Friday, March 23, 2007

Terminal punctuation for effin' morons

The very first rule listed in my Gregg Reference Manual reads as follows: "Use a period to mark the end of a sentence that makes a statement or expresses a command." Sentences end in a period (or other form of terminal punctuation). This is about as basic as it gets.

This morning I was told by one of our clients to not put a period after a URL even if it's at the end of a sentence, because people are too dumb to understand that it's there because it's the end of the sentence. They add it to the URL and then can't figure out why they're not getting to the website. And if the whole, "Hey, sentences have periods at the end of them!" thing weren't enough of a clue, has anyone ever seen a URL that ends with a period?

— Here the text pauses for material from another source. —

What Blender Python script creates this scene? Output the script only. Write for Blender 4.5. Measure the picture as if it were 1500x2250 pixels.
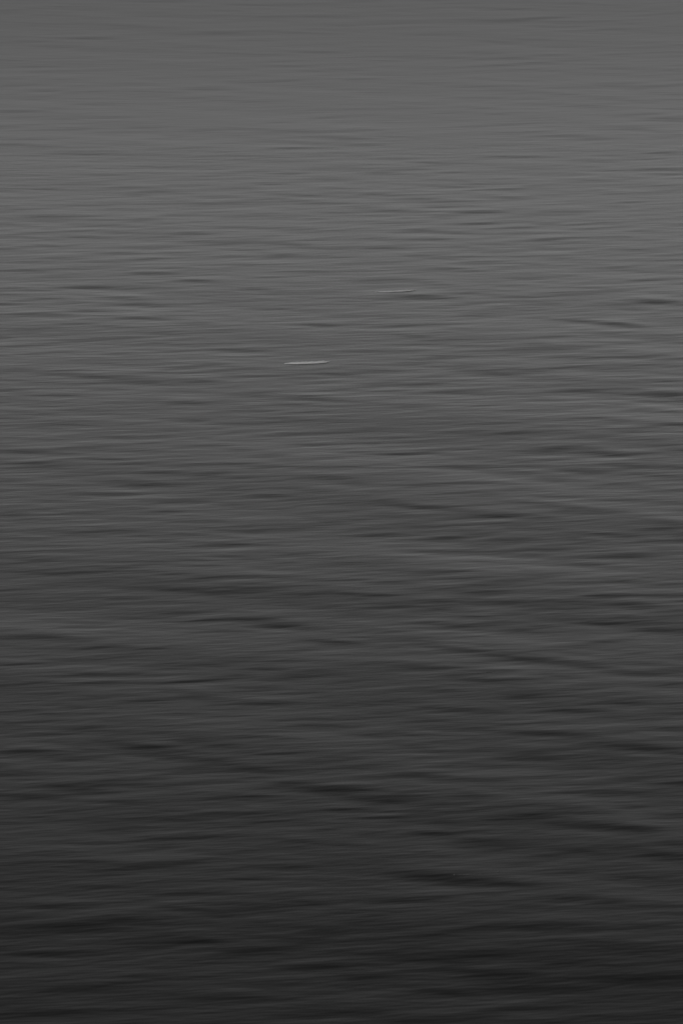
import bpy, math, random
import numpy as np

scene = bpy.context.scene
for o in list(bpy.data.objects):
    bpy.data.objects.remove(o, do_unlink=True)

# ------------------------------------------------------------------ camera
CAM_H = 3.0                                   # eye height above the water
E_TOP, E_BOT = math.radians(7.5), math.radians(29.0)
PITCH = (E_TOP + E_BOT) / 2                   # degrees below the horizon
VFOV = E_BOT - E_TOP
PW, PH = 1500.0, 2250.0
FPX = PH / 2 / math.tan(VFOV / 2)
cd = bpy.data.cameras.new('camera')
cam = bpy.data.objects.new('camera', cd)
scene.collection.objects.link(cam)
cam.location = (0, 0, CAM_H)
cam.rotation_euler = (math.pi / 2 - PITCH, 0, 0)
cd.sensor_fit = 'VERTICAL'
cd.angle = VFOV
cd.clip_start = 0.05
cd.clip_end = 20000
scene.camera = cam

# ------------------------------------------------------------------ sky, sun, exposure
SUN_EL, SUN_AZ = math.radians(32), math.radians(200)      # high behind the camera, veiled
world = bpy.data.worlds.new('World')
scene.world = world
world.use_nodes = True
nt = world.node_tree
nt.nodes.clear()
sky = nt.nodes.new('ShaderNodeTexSky')
sky.sky_type = 'NISHITA'
sky.sun_disc = False
sky.sun_elevation = SUN_EL
sky.sun_rotation = SUN_AZ
sky.air_density = 1.0
sky.dust_density = 1.0
bw = nt.nodes.new('ShaderNodeRGBToBW')
bg = nt.nodes.new('ShaderNodeBackground')
bg.inputs['Strength'].default_value = 0.13
wo = nt.nodes.new('ShaderNodeOutputWorld')
nt.links.new(sky.outputs[0], bw.inputs[0])
# overcast; added elevation ramp dims horizon and overhead to shape the water's tonal fall-off
geo = nt.nodes.new('ShaderNodeTexCoord')
sep = nt.nodes.new('ShaderNodeSeparateXYZ')
nt.links.new(geo.outputs['Generated'], sep.inputs[0])
sky_ramp = nt.nodes.new('ShaderNodeValToRGB')
sky_ramp.color_ramp.interpolation = 'B_SPLINE'
els = sky_ramp.color_ramp.elements
SKY = [(0.0, 0.46), (0.12, 0.58), (0.32, 0.90), (0.45, 0.95), (0.60, 0.50), (1.0, 0.42)]
els[0].position, els[1].position = SKY[0][0], SKY[-1][0]
els[0].color = (SKY[0][1],) * 3 + (1,)
els[1].color = (SKY[-1][1],) * 3 + (1,)
for p_, c_ in SKY[1:-1]:
    q_ = els.new(p_)
    q_.color = (c_, c_, c_, 1)
nt.links.new(sep.outputs['Z'], sky_ramp.inputs[0])
mul = nt.nodes.new('ShaderNodeMath')
mul.operation = 'MULTIPLY'
nt.links.new(bw.outputs[0], mul.inputs[0])
nt.links.new(sky_ramp.outputs[0], mul.inputs[1])
nt.links.new(mul.outputs[0], bg.inputs['Color'])
nt.links.new(bg.outputs[0], wo.inputs[0])

sl = bpy.data.lights.new('sun', 'SUN')
sl.energy = 0.6
sl.angle = math.radians(14)
sl.color = (1.0, 0.99, 0.98)
so = bpy.data.objects.new('sun', sl)
scene.collection.objects.link(so)
sd = (math.sin(SUN_AZ) * math.cos(SUN_EL), math.cos(SUN_AZ) * math.cos(SUN_EL), math.sin(SUN_EL))
from mathutils import Vector
so.rotation_euler = Vector(sd).to_track_quat('Z', 'Y').to_euler()
so.location = (0, -5, 20)

vs = scene.view_settings
vs.view_transform = 'Standard'
vs.look = 'None'
vs.exposure = 0.38
vs.gamma = 1.0
vs.use_curve_mapping = False

# ------------------------------------------------------------------ pixel -> place on the water
def at(px, py):
    """point of the still water seen at a pixel of the 1500x2250 photograph,
    its distance and the sine of the angle at which it is seen"""
    e = PITCH + math.atan((py - PH / 2) / FPX)
    u = (px - PW / 2) / FPX
    v = (py - PH / 2) / FPX
    dy = math.cos(PITCH) - v * math.sin(PITCH)
    dz = -math.sin(PITCH) - v * math.cos(PITCH)
    t = CAM_H / -dz
    return u * t, dy * t, t, math.sin(e)

# ------------------------------------------------------------------ the water surface
rng = np.random.default_rng(11)
# rows: fine where the water is near, ever coarser to the horizon
ys = []
e = E_BOT + math.radians(4)
step = VFOV / 1900
while e > E_TOP - math.radians(1.5):
    ys.append(CAM_H / math.tan(e))
    e -= step
ys = np.array(ys)
d = ys[-1] - ys[-2]
far = [ys[-1]]
while far[-1] < 9000:
    d *= 1.12
    far.append(far[-1] + d)
near = [ys[0]]
d = ys[1] - ys[0]
while near[-1] > -400:
    d *= 1.15
    near.append(near[-1] - d)
ys = np.concatenate([np.array(near[1:])[::-1], ys, np.array(far[1:])])
DX = 0.021
xs = np.arange(-3.0, 3.0 + DX / 2, DX)
side = [xs[-1]]
d = DX
while side[-1] < 6000:
    d *= 1.2
    side.append(side[-1] + d)
side = np.array(side[1:])
xs = np.concatenate([-side[::-1], xs, side])
NX, NY = len(xs), len(ys)
H = np.zeros((NY, NX))

def erf(v):
    a = 0.147
    v2 = v * v
    return np.sign(v) * np.sqrt(1 - np.exp(-v2 * (4 / math.pi + a * v2) / (1 + a * v2)))

def ripple(cx, cy, hl, hw, s, tilt, bend=0.0, back=2.6):
    """one lens-shaped wavelet: a steep face towards the viewer (slope s, half width hw, half
    length hl) with long flat flanks; tilt = dy/dx of its crest"""
    R = 2.6 * hl
    W = hw * back
    x0, x1 = np.searchsorted(xs, [cx - R, cx + R])
    m = 3.2 * W + abs(tilt) * R + abs(bend) * R * R
    y0, y1 = np.searchsorted(ys, [cy - m, cy + m])
    if x1 - x0 < 2 or y1 - y0 < 2:
        return
    dx = xs[x0:x1] - cx
    v = (ys[y0:y1] - cy)[:, None] - (tilt * dx + bend * dx * dx)[None, :]
    q = np.abs(dx / hl)
    win = np.exp(-0.9 * q ** 2.2)
    k = s * hw * math.sqrt(math.pi) / 2
    # pinching the width towards the ends gives the spindle outline
    H[y0:y1, x0:x1] += k * (erf(v / hw) - erf(v / W)) * win[None, :]

# low oblique undulation running from upper left to lower right
XX, YY = np.meshgrid(xs, ys)
fade = np.exp(-(np.maximum(0, YY - 40) / 40) ** 2) * np.exp(-(np.maximum(0, 0 - YY) / 40) ** 2) * np.exp(-(np.maximum(0, np.abs(XX) - 40) / 40) ** 2)
near_gain = 0.5 + 1.6 * np.exp(-(np.maximum(0, YY - 5) / 5.0) ** 2)
for k in range(30):
    lam = float(rng.uniform(0.28, 1.1))
    ang = math.radians(float(rng.normal(70, 12)))        # direction of travel
    a = 0.0027 * lam / (2 * math.pi) * float(rng.uniform(0.4, 1.1))
    if lam < 0.6: a *= 0.7
    kk = 2 * math.pi / lam
    # waves shorter than the local mesh are left to the material
    H += a * np.sin(kk * (XX * math.cos(ang) + YY * math.sin(ang)) + float(rng.uniform(0, 6.28))) * fade * near_gain
del XX, YY, fade, near_gain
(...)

Ever?

Aargh.

4 comments:

Happy Veggie said...

Not to play the devil here or anything, but users are terminally stupid. As amazing as it sounds, they will put the period there far too often. I say this only after years of end user support. Do I think you're right, yes. Users are stupid though, it just can't be avoided. Pandering to the stupidity is not an option though.

Saff said...

Even if the web-ignorant end up putting in the period after .com or whatever the URL is, they will still get to the correct site. Shouldn't we be trying to set the best examples for them, so they can see and learn? *sigh*

Syl said...

Our addresses are clickable, so it's not a problem for us. And they are in red and underlined, but the period is black. Can you do somthing like that to differentiate between the two?

Pusher said...

Yes, that's it exactly. You type in the period and don't get to the site? That should teach you not to type in the period. (Saff, you'll still get there for some sites, but not others.) I just don't think the answer is leaving off the period just because a handful of people out there are too stupid to learn this.

And Syl? That works great for e-communication, but not for print pieces where we're directing them to a website. We do always print the URL in bold and the period not bold, but that's pretty subtle.